(Ilustración: Giovanni Tazza).
(Ilustración: Giovanni Tazza).
Santiago Roncagliolo

Si eres un escritor peruano en el exterior, todos quieren que seas una miniatura de . Los críticos te comparan. Los lectores te preguntan por él. Los editores necesitan que algún periodista te llame “el nuevo Vargas Llosa” para ponerlo en la portada de los libros. Pero cuando descubren que solo eres tú, notas la decepción en sus miradas.

A veces, esas personas, ofendidas por mi individualidad, me exigen explicaciones. Y yo sostengo que esa individualidad es precisamente una influencia de Vargas Llosa. Si algo le debo como escritor es el ejemplo de atreverse a ser él mismo, por mucho que les moleste a los demás: un liberal en un mundo de escritores izquierdistas. Un realista en mundo de latinoamericanos exóticos. Un anglófilo entre devotos de la francofonía. Mario nunca aceptó la presión social. Nunca se conformó con una etiqueta cómoda.

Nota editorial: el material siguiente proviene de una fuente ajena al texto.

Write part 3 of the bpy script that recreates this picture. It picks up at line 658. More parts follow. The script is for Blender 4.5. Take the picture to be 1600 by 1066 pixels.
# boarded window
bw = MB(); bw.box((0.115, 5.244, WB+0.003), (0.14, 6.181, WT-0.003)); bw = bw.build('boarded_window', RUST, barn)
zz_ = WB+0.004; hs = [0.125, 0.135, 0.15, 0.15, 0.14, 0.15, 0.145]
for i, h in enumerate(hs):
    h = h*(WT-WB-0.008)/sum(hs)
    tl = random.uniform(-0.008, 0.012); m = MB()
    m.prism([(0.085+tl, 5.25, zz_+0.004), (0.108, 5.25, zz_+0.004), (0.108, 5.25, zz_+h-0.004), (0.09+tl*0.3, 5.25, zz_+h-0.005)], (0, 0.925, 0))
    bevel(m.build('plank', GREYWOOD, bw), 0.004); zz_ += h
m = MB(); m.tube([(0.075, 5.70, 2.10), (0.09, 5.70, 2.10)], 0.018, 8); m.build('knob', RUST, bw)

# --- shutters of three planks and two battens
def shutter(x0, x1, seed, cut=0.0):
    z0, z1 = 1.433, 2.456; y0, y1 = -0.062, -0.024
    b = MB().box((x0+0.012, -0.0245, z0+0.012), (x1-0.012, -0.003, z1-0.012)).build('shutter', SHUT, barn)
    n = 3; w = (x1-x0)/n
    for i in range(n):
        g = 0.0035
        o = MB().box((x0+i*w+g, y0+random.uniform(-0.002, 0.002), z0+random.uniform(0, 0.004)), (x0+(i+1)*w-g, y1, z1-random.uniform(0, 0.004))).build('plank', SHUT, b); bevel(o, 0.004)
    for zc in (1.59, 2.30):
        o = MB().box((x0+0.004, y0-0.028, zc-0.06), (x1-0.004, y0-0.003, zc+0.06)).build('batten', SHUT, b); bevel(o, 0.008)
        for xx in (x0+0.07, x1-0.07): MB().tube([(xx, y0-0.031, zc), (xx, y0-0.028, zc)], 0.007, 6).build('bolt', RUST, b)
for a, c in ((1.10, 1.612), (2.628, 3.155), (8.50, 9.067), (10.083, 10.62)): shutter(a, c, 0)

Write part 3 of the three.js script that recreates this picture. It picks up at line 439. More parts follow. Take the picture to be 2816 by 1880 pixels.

Esa influencia resultó crucial para atreverme a escribir. En el Perú en el que crecí, una carrera literaria se consideraba una utopía impensable, una quimera absurda. Cuando yo manifestaba mi vocación, mucha gente respondía “los escritores se mueren de hambre”. Por suerte, yo podía responder: “Hay uno que no”. Y ese único ejemplar certificaba que yo no estaba loco, que la posibilidad existía.

Cuando viajé a España para intentarlo, resultó que tampoco era fácil. Los primeros años, no conseguía publicar. Tampoco trabajar. En esa época difícil, conocí a Mario. Él me concedió una entrevista para un libro que yo escribía. Pero rápidamente, mis preguntas se convirtieron en un pliego de reclamos. Todo iba fatal. No me salía nada bien. ¿Por qué me había engañado Mario Vargas Llosa? ¿Por qué me había hecho creer que había esperanza?

Él me contó sus propias dificultades y las de los escritores del ‘boom’ en sus inicios. Saber que ellos también habían sufrido me dio fuerzas para resistir.

Conté todo esto la semana pasada, en una mesa del Hay Festival celebrado en Arequipa. Acompañábamos a Mario un grupo de escritores de mi generación. Y resultó que a todos nos había marcado de las maneras más inesperadas: a Jeremías Gamboa le dio consejos para su primera novela. Con Mariana de Althaus preparó una pieza teatral autobiográfica. Para Renato Cisneros constituyó un referente en la narrativa sobre el padre. Y Katya Adaui (esto es increíble) se intoxicó gravemente en un almuerzo con Mario cuando era niña. Durante su convalecencia, para paliar aburrimiento, descubrió el placer de la lectura. Eso cambió su vida para siempre.

Pero quizá lo más significativo de nuestro encuentro pasó inadvertido para buena parte del público. Porque, si nuestra vocación presentaba obstáculos, la del resto de peruanos resultaba mucho más difícil. En un país que siempre concentró la cultura en la capital, donde muchas zonas del país ni siquiera tienen librerías, ser limeño era un privilegio. En cambio, ser puneño o huancaíno te condenaba a la frustración.

Y sin embargo, ese día en el Hay Festival, estábamos cinco limeños rindiendo homenaje a un provinciano en su tierra, una Arequipa convertida durante un fin de semana en la capital literaria de este país, con invitados como Salman Rushdie o Helen Fielding. Todo un símbolo de que Mario no solo animó a escribir a las generaciones posteriores, sino continúa animando a leer a nuevos públicos y, de paso, a corregir los desequilibrios de un país demasiado centralista. Me siento muy orgulloso de haber formado parte de ese momento.

Cuando comenzamos el evento, Mario saludó al público así:

—El abuelo y sus nietos les dan la bienvenida—.

Pero yo creo que era Arequipa quien nos daba la bienvenida a todos. A un país más justo.